Проделки попугая и его яркая расцветка доставляли нам удовольствие в течение шестидесяти дней, а затем огромная волна захлестнула корму и смыла его в то время, как он спускался вниз с мачтового штага. Когда мы заметили, что попугай оказался за бортом. было уже поздно: его нигде не было видно. Да мы все равно и не смогли бы остановить и повернуть "Кон-Тики". Что за борт упало, то пропало - в этом мы не раз убеждались на собственном опыте.
Гибель попугая угнетающе повлияла на наше настроение в тот вечер. Мы знали, что нас ожидает такая же участь, если кто-нибудь из нас упадет за борт во время ночной вахты.
Поэтому мы постановили строго соблюдать все правила безопасности, добавили еще бечеву для обвязывания во время ночной вахты и напомнили друг другу, что два прошедших благополучно месяца еще не гарантируют нас от всяких случайностей. Неосторожный шаг или необдуманное движение - и с нами даже среди белого дня может случиться то же, что и с зеленым попугаем.

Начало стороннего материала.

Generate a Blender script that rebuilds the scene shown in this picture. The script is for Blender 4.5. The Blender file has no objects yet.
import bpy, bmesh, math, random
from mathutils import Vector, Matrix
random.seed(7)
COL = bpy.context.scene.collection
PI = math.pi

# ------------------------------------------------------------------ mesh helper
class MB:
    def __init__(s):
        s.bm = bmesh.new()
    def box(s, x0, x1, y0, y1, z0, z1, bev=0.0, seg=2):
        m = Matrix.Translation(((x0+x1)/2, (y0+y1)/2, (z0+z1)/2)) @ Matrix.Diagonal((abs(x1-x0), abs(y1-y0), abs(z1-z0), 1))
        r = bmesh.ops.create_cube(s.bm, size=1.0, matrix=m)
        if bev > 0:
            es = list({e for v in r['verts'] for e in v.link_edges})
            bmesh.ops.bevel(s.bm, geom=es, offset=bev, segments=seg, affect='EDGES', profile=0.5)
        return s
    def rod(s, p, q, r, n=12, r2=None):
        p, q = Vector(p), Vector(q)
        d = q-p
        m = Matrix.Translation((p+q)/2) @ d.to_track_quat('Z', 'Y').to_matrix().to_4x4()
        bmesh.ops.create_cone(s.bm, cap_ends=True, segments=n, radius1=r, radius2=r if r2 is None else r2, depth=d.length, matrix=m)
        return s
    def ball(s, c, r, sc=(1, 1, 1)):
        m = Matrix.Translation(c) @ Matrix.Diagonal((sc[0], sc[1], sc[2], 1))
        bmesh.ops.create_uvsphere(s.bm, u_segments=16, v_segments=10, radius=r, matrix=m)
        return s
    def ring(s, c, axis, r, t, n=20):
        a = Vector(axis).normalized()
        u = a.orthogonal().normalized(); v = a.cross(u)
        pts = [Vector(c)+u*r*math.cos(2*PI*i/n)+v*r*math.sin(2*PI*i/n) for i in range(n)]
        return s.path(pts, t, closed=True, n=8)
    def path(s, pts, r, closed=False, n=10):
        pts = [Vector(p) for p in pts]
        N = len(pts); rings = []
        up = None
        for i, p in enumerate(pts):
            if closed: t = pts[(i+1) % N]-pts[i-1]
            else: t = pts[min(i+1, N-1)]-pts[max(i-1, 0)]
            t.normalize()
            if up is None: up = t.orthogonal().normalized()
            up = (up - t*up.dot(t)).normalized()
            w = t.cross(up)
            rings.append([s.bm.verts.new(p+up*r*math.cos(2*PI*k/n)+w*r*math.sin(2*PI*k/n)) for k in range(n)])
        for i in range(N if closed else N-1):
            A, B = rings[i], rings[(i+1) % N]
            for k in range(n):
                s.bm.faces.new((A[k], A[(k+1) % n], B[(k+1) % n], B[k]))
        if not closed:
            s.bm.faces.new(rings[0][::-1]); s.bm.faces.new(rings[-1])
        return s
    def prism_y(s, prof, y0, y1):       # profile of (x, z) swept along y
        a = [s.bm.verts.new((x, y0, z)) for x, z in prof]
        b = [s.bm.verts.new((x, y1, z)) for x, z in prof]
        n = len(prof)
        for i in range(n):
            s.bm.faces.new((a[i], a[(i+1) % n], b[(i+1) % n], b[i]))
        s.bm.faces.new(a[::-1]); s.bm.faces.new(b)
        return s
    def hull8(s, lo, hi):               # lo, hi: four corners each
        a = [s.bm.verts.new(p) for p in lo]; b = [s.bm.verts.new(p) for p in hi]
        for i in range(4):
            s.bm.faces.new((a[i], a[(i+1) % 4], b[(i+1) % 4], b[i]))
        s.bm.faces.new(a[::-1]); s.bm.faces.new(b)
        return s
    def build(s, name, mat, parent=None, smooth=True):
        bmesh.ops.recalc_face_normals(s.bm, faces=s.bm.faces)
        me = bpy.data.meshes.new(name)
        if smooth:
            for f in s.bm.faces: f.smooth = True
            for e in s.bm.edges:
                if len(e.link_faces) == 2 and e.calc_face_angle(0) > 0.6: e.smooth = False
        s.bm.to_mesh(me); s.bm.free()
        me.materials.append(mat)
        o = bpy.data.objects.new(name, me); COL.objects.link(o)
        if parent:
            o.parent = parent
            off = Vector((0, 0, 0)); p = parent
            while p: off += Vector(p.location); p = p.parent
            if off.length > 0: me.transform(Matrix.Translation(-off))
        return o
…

Очень часто нам попадались плавающие на поверхности моря большие белые яйца кальмара, похожие на яйца страуса или на черепа. Однажды мы видели даже, как в одном из них извивается зародыш. Когда мы увидели эти белые шары в первый раз рядом с плотом, мы подумали, что пустое дело сесть в резиновую лодку и их достать. То же самое мы думали, когда оборвался канат от сети для планктона и сама сеть осталась у нас в кильватере. Мы спустили лодку, привязав ее канатом к плоту. К нашему удивлению, мы обнаружили, что ветер и волны оказывают сильное сопротивление, а канат, соединяющий резиновую лодку с "Кон-Тики", тормозил нас так сильно, что мы никак не могли подплыть к тому месту, на котором только что были. Нам иногда и удавалось подойти почти вплотную к тому, что мы хотели подобрать, но в последний момент канат, которым мы были привязаны к плоту, дальше не пускал, а "Кон-Тики" этим пользовался и утаскивал нас на запад. "Что попало за борт, останется за бортом!" такой урок мы усвоили на основании печального опыта. Кто хотел дожить до конца путешествия, должен был глядеть в оба, пока "Кон-Тики" держал свой нос по направлению к земле, находившейся по ту сторону океана.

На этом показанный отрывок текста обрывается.